Antitrust enforcement

Antitrust laws were supposed to keep business monopolies or oligarchies from overcharging consumers, suppressing competition from smaller firms, and undermining democracy with excessive political influence. By the 1960s, many economists were questioning those alleged benefits.

One problem was that an important method for keeping companies small—blocking mergers and acquisitions—wasn’t working very well. Even without mergers, many companies grew big enough to dominate their industries anyway. Economists also observed that big companies were often efficient enough to deliver goods and services at low prices, so that no apparent harm to consumers occurred. Some argued that “economic efficiency should be the sole standard of antitrust policy, which…meant the government mostly should let corporations do as they pleased.”

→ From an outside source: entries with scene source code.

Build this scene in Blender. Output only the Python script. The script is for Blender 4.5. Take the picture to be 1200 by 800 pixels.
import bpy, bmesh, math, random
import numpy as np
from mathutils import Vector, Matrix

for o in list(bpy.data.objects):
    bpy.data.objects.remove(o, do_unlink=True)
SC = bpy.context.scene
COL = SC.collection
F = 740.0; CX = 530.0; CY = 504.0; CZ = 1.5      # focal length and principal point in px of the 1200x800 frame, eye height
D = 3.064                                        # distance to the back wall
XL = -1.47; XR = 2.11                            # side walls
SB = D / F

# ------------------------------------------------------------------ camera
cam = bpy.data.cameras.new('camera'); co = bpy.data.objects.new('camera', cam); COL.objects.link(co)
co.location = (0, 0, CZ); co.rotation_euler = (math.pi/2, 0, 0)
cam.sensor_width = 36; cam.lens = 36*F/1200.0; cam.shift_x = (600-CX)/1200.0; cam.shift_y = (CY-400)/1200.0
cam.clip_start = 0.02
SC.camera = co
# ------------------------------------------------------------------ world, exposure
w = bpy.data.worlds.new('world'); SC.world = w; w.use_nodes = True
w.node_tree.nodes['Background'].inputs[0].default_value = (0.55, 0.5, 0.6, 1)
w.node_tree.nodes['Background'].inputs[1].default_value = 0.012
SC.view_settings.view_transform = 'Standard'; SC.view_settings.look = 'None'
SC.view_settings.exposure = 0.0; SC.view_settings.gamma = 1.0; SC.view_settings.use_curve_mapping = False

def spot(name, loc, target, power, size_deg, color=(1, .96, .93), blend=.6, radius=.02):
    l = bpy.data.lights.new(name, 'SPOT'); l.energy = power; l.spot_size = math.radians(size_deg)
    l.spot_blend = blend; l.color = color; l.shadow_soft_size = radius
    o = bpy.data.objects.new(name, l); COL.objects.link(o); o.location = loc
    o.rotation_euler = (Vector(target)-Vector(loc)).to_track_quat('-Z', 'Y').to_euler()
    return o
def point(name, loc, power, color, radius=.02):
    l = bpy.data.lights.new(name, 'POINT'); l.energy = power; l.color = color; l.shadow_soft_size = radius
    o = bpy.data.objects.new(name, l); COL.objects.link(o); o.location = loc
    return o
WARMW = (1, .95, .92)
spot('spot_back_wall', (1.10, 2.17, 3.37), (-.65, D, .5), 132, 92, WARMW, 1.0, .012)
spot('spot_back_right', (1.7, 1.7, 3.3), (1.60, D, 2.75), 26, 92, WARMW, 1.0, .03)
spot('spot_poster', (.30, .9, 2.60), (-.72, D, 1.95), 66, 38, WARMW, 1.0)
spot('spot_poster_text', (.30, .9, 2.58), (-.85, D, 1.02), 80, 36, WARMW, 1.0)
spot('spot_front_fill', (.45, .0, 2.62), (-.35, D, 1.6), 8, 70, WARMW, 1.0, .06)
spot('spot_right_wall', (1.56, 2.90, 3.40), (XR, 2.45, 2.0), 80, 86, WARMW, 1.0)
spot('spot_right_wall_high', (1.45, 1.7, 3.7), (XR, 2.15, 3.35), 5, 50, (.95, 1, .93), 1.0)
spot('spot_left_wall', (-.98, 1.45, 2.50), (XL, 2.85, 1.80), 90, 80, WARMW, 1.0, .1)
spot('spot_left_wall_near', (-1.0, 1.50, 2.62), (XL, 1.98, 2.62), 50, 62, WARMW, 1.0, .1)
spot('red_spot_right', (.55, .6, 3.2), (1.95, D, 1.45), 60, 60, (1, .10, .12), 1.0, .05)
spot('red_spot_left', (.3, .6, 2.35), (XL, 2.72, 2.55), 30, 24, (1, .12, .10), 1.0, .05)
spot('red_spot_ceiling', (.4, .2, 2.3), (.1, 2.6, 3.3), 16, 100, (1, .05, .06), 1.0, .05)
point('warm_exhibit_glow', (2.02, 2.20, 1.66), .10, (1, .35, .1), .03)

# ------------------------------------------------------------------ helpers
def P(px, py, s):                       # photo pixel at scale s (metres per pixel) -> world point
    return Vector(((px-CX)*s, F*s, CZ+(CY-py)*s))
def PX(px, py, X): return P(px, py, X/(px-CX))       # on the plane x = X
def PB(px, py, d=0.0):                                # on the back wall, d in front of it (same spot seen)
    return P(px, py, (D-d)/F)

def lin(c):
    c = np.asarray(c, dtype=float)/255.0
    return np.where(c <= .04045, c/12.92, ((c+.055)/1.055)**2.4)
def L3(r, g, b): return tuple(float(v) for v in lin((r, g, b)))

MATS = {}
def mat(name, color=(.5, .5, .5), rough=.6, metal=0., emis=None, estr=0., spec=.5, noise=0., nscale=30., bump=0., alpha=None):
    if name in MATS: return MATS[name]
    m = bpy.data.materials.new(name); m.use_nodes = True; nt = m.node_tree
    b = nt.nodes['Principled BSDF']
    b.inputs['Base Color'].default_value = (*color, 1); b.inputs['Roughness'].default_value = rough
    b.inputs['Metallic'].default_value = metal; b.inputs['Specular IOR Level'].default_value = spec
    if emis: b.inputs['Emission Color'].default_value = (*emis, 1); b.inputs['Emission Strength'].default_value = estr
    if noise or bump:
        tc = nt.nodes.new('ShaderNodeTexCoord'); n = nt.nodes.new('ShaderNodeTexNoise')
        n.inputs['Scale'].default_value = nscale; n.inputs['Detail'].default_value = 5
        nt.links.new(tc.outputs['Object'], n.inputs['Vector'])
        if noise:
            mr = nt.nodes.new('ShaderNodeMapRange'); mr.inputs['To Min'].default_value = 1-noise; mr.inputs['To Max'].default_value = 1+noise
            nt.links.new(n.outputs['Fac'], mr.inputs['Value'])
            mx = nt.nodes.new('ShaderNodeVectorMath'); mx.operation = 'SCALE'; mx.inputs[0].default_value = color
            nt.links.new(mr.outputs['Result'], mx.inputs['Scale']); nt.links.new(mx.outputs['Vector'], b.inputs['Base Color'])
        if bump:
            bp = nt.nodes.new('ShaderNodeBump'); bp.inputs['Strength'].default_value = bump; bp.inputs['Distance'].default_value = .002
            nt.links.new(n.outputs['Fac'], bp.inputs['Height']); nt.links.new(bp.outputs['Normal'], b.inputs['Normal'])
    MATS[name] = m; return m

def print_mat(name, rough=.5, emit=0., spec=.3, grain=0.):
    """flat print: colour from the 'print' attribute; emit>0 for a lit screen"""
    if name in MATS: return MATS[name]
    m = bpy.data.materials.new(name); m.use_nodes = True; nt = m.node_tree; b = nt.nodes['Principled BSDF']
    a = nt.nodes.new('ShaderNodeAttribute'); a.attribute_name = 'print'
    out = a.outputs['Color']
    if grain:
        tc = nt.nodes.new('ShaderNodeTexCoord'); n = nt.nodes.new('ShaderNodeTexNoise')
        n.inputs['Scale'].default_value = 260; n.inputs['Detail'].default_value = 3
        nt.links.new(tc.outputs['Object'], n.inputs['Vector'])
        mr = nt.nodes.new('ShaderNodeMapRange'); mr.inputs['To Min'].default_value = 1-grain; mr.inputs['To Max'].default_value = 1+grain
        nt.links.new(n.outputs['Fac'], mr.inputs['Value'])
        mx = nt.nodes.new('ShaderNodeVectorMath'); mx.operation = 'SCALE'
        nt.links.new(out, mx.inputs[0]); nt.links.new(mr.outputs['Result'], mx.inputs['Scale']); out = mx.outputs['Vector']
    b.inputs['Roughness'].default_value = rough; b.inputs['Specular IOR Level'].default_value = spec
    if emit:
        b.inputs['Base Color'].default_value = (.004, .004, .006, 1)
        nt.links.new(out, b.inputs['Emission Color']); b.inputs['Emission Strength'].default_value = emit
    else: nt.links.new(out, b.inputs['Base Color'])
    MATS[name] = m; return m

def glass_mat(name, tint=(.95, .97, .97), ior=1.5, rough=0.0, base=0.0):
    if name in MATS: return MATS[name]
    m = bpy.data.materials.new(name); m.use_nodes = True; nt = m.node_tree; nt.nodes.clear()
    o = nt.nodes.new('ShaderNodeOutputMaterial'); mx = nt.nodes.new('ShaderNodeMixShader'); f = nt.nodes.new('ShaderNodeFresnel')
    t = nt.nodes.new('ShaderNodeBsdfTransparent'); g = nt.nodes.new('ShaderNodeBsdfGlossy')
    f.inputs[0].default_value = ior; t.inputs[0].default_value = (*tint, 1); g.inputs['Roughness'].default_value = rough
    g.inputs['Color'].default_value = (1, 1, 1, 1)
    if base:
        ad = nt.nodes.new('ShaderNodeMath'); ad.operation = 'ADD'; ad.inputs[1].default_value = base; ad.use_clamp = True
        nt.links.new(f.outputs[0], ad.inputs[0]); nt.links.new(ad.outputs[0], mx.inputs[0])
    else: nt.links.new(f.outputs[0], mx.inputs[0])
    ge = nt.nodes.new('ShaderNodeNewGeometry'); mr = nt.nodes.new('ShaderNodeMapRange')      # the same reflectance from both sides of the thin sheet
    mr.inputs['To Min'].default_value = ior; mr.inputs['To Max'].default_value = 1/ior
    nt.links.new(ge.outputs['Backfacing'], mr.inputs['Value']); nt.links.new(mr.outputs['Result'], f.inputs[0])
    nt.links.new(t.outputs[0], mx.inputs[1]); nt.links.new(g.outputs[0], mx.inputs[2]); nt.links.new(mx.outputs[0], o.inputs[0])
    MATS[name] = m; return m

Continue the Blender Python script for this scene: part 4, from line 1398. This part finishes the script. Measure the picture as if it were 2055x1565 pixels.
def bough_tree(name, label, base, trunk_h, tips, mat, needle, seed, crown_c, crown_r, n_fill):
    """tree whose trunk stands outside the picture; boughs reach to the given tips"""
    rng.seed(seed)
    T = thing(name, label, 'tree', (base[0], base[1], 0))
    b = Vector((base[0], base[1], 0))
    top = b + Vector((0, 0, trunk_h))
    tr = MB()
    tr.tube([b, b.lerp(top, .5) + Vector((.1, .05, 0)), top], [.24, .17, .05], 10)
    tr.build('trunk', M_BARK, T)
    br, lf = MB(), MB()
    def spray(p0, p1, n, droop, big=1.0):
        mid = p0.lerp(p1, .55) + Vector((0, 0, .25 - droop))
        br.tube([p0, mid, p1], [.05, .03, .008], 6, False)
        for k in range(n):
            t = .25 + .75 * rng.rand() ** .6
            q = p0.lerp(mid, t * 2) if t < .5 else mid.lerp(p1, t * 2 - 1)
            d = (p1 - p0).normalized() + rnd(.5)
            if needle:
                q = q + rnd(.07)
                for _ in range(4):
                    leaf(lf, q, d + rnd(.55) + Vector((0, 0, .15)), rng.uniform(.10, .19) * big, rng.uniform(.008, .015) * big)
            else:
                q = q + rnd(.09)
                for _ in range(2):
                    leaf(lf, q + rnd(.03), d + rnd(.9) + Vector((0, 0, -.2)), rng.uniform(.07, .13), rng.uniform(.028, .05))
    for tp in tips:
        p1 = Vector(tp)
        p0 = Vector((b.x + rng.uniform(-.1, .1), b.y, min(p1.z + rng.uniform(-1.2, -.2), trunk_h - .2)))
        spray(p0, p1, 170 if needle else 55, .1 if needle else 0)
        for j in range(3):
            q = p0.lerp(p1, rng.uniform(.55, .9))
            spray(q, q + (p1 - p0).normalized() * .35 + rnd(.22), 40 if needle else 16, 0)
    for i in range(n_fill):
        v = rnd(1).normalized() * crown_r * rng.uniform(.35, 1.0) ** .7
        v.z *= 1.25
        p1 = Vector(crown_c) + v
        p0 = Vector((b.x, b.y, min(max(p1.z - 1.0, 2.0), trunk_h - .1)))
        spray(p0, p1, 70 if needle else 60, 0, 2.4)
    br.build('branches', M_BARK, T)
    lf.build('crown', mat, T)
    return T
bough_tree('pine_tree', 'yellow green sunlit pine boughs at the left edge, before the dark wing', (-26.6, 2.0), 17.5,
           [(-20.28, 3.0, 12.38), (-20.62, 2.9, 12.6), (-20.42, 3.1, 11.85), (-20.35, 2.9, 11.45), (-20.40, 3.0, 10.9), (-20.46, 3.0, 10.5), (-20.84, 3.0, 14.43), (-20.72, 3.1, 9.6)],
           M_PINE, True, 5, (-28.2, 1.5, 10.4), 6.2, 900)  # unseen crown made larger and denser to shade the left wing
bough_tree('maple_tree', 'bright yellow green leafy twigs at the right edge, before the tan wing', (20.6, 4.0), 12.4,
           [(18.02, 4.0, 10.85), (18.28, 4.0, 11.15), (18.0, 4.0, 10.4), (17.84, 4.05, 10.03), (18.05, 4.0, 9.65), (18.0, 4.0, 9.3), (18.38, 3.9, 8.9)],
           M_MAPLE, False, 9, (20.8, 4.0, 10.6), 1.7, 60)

During the 1970s and 80s, federal judges began to embrace these views. Antitrust laws were not so much repealed as permissively interpreted. President Nixon’s appointment of four conservative justices to the Supreme Court helped. Large corporations financed university seminars that paid judges to learn the new economic views. By 1990, 40 percent of federal judges had attended programs of this kind organized by Henry Manne, a founder of the discipline economics and law. (Another book I have reviewed, Nancy MacLean’s Democracy in Chains, tells that story in more detail.)

At the same time that economists were taking a more benign view of corporate power, they were taking a dimmer view of union power. They often argued that union wage demands discourage hiring by raising the price of labor. (One could also argue that corporate power discourages labor force participation by holding down wages.) Appelbaum reports that consolidation in the meatpacking industry didn’t appear to hurt consumers or the ranchers who raised the cattle. But real wages declined by 35 percent “as companies shuttered unionized plants and used the threat of closure to squeeze concessions from workers.” He concludes that the “concentration of the corporate sector is tilting the balance of power between employers and workers, allowing companies to demand more and pay less.”

Deregulation

In some industries, consumer protection had taken the form of regulating monopolies or oligopolies rather than antitrust measures. Sometimes, an industry consisting of many small firms wasn’t very practical.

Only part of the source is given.